Silly me, I was thinking Prager's piece would primarily be about - or at least mention - The War on Terror and perhaps delve into some of the conservative/GOP elements of utter b.s. associated with it. That would seem to be the most salient source for a question such as that.

But, no; I see Prager's just doing his best Grumpy Old Man (channeling his Papa for vicarious manly-man points) impression ["That's the way it was.... and we LIKED it!"]:

and recycling some vague talking points to give a few last sputters of breath to the lame War on Christmas meme.

I'm more likely to die in a car accident caused by an inebriated Glenn Beck listener (hoping that someday, he too will get sober and strike it rich by ranting on the radio - and at Ashbrook dinners - instead of just on a barstool) than I am in a terrorist attack of any sort. And I don't see the ultimate expression of Big Government being deployed to save me from the 'faced patriots. But that's okay - I live on the edge!

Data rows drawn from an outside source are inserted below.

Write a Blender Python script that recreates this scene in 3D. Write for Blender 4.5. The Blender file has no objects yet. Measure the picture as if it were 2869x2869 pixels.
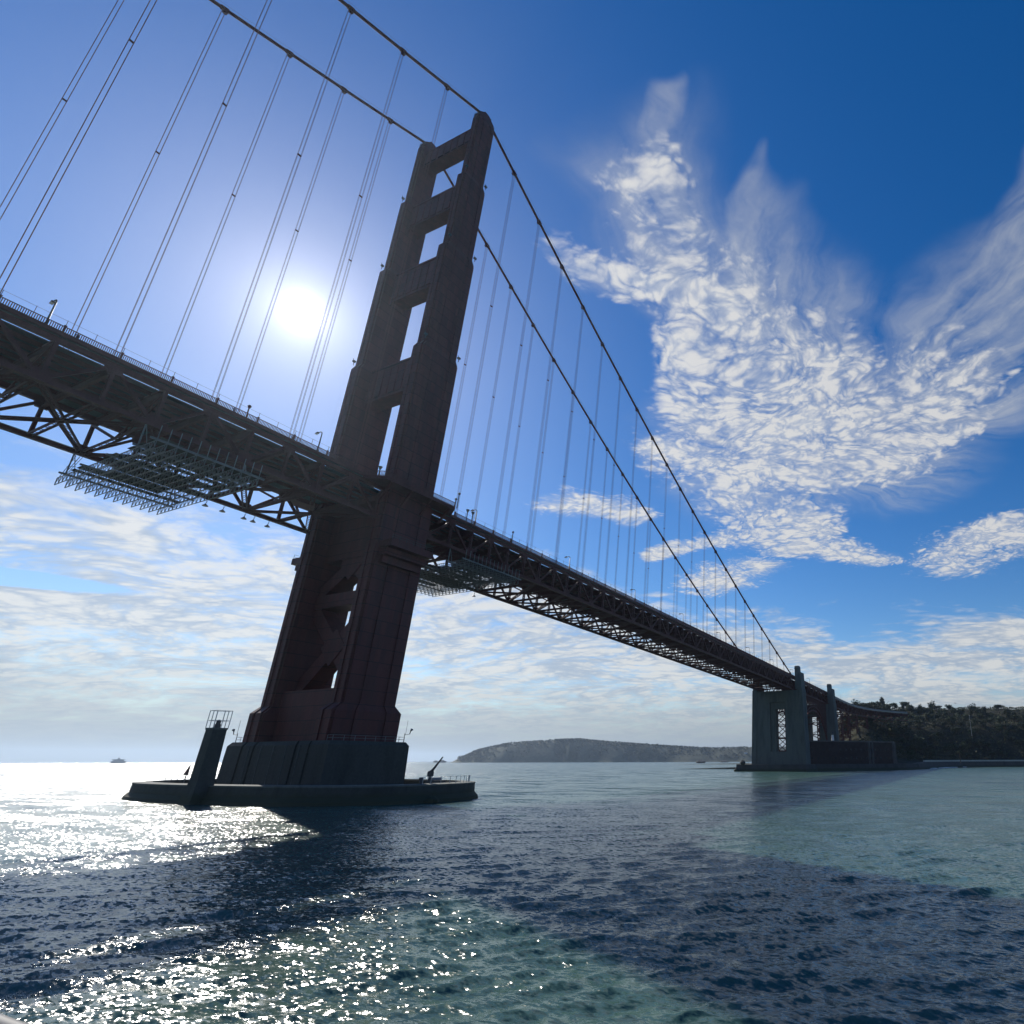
import bpy, math, random
import numpy as np
from mathutils import Vector, Matrix, Euler
rnd = random.Random(7)
R = math.radians
scn = bpy.context.scene
COL = scn.collection

# ------------------------------------------------------------------ camera
cam_d = bpy.data.cameras.new('camera')
cam_d.sensor_width = 36.0
cam_d.lens = 20.3956
cam_d.shift_x = -0.216427
cam_d.shift_y = 0.040184
cam_d.clip_start = 0.1
cam_d.clip_end = 60000
cam = bpy.data.objects.new('camera', cam_d)
COL.objects.link(cam)
YAW, PIT, ROL = 0.40701392, 0.34316076, -0.00269907
fw = Vector((math.cos(YAW)*math.cos(PIT), math.sin(YAW)*math.cos(PIT), math.sin(PIT)))
rt = Vector((math.sin(YAW), -math.cos(YAW), 0))
up = rt.cross(fw)
r2 = rt*math.cos(ROL) + up*math.sin(ROL)
u2 = -rt*math.sin(ROL) + up*math.cos(ROL)
CAM = Vector((-97.5835, -153.2349, 7.743))
cam.matrix_world = Matrix((( r2.x, u2.x, -fw.x, CAM.x), (r2.y, u2.y, -fw.y, CAM.y), (r2.z, u2.z, -fw.z, CAM.z), (0, 0, 0, 1)))
scn.camera = cam
scn.view_settings.view_transform = 'Standard'
scn.view_settings.look = 'None'
scn.view_settings.exposure = 0.0
scn.view_settings.gamma = 1.0
scn.view_settings.use_curve_mapping = False
scn.cycles.max_bounces = 6
scn.cycles.volume_bounces = 0
scn.cycles.sample_clamp_indirect = 6
scn.cycles.sample_clamp_direct = 0
scn.cycles.use_denoising = True

# ------------------------------------------------------------------ sun and sky
SUN = Vector((0.33626, 0.76077, 0.55512)).normalized()
SUN_EL = math.asin(SUN.z)
SUN_AZ = math.atan2(SUN.y, SUN.x)
sun_d = bpy.data.lights.new('sun', 'SUN')
sun_d.energy = 5.0
sun_d.angle = R(0.5)
sun_d.color = (1.0, 0.94, 0.85)
sun = bpy.data.objects.new('sun', sun_d)
COL.objects.link(sun)
sun.location = (0, 0, 400)
sun.rotation_euler = SUN.to_track_quat('Z', 'Y').to_euler()


class NT:
    """small helper to write node maths"""
    def __init__(s, tree):
        s.t = tree; s.n = tree.nodes; s.l = tree.links
    def new(s, typ, **kw):
        n = s.n.new(typ)
        for k, v in kw.items(): setattr(n, k, v)
        return n
    def put(s, sock, v):
        if isinstance(v, bpy.types.NodeSocket): s.l.new(v, sock)
        elif v is not None: sock.default_value = v
    def m(s, op, a, b=None, c=None, clamp=False):
        n = s.n.new('ShaderNodeMath'); n.operation = op; n.use_clamp = clamp
        s.put(n.inputs[0], a); s.put(n.inputs[1], b); s.put(n.inputs[2], c)
        return n.outputs[0]
    def ss(s, x, a, b):
        n = s.n.new('ShaderNodeMapRange'); n.interpolation_type = 'SMOOTHSTEP'
        s.put(n.inputs['Value'], x); n.inputs['From Min'].default_value = a; n.inputs['From Max'].default_value = b
        return n.outputs['Result']
    def lin(s, x, a, b, c=0.0, d=1.0):
        n = s.n.new('ShaderNodeMapRange')
        s.put(n.inputs['Value'], x); n.inputs['From Min'].default_value = a; n.inputs['From Max'].default_value = b
        n.inputs['To Min'].default_value = c; n.inputs['To Max'].default_value = d
        return n.outputs['Result']
    def noise(s, vec, scale, detail=4, rough=0.55, dist=0.0, lac=2.0):
        n = s.n.new('ShaderNodeTexNoise'); n.noise_dimensions = '3D'
        s.put(n.inputs['Vector'], vec); n.inputs['Scale'].default_value = scale
        n.inputs['Detail'].default_value = detail; n.inputs['Roughness'].default_value = rough
        n.inputs['Distortion'].default_value = dist; n.inputs['Lacunarity'].default_value = lac
        return n.outputs['Fac']
    def xyz(s, x, y, z):
        n = s.n.new('ShaderNodeCombineXYZ'); s.put(n.inputs[0], x); s.put(n.inputs[1], y); s.put(n.inputs[2], z)
        return n.outputs[0]
    def sep(s, v):
        n = s.n.new('ShaderNodeSeparateXYZ'); s.put(n.inputs[0], v); return n.outputs
    def mix(s, f, a, b, typ='MIX'):
        n = s.n.new('ShaderNodeMix'); n.data_type = 'RGBA'; n.blend_type = typ
        s.put(n.inputs['Factor'], f); s.put(n.inputs['A'], a); s.put(n.inputs['B'], b)
        return n.outputs['Result']
    def mapping(s, v, loc=(0, 0, 0), rot=(0, 0, 0), sc=(1, 1, 1)):
        n = s.n.new('ShaderNodeMapping'); s.put(n.inputs['Vector'], v)
        n.inputs['Location'].default_value = loc; n.inputs['Rotation'].default_value = rot; n.inputs['Scale'].default_value = sc
        return n.outputs[0]


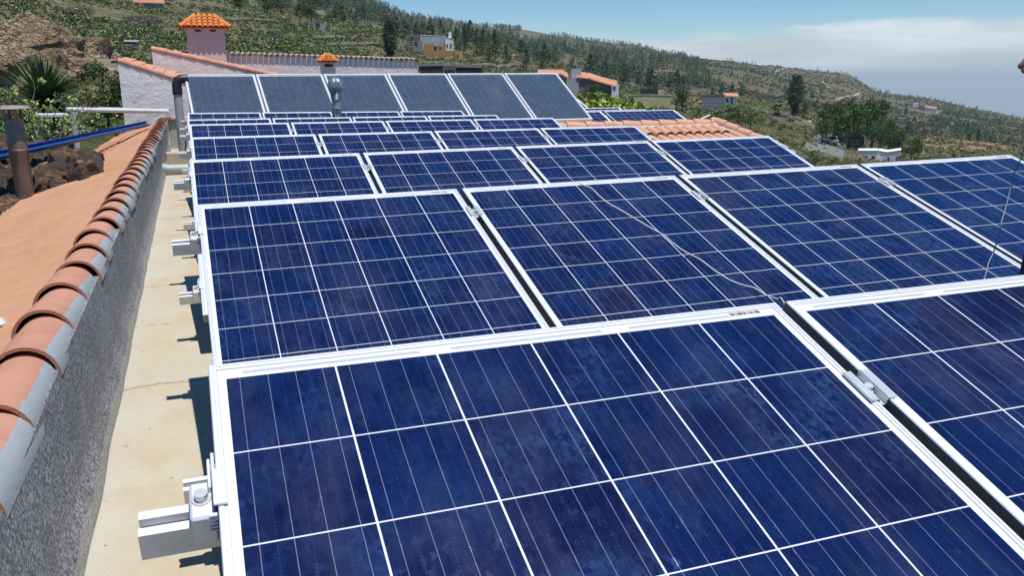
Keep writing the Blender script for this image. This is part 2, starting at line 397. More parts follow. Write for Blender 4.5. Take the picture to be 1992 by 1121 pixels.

But if I would have to play the macho-boy pissing contest, I'll be honest that I don't really see anything particularly manly about driving in a car in the snow to go be a spectator (probably with a reserved seat) for a sporting event. If Prager wants to man up or whatever you folks are calling it these days (the "woman up" joke...huh?), he should walk 10 miles or so in a driving snow and meet up with some other rugged men and just PLAY football in a vacant lot. Now that would be hardcore. Or maybe build a massive brick Museum of Manliness with his bare hands.

I knew Craig would show up. He hates the words "manly", "patriotic", and "War on Terror" more than Al-Qaeda.

In regards to the game, the point isn't about taxpayers footing the bill for car accidents, the point is that 20, 15, or 10 years ago they wouldn't have considered postponing the game. Blizzards aren't a recent phenomenon but high-tech crash safety features are, yet the powers that be feared for our safety.

Why don't we look up the statistics on every traffic fatality of every fan on their way to or from a game over the past 89 years and have an honest conversation on if we should cancel American Football?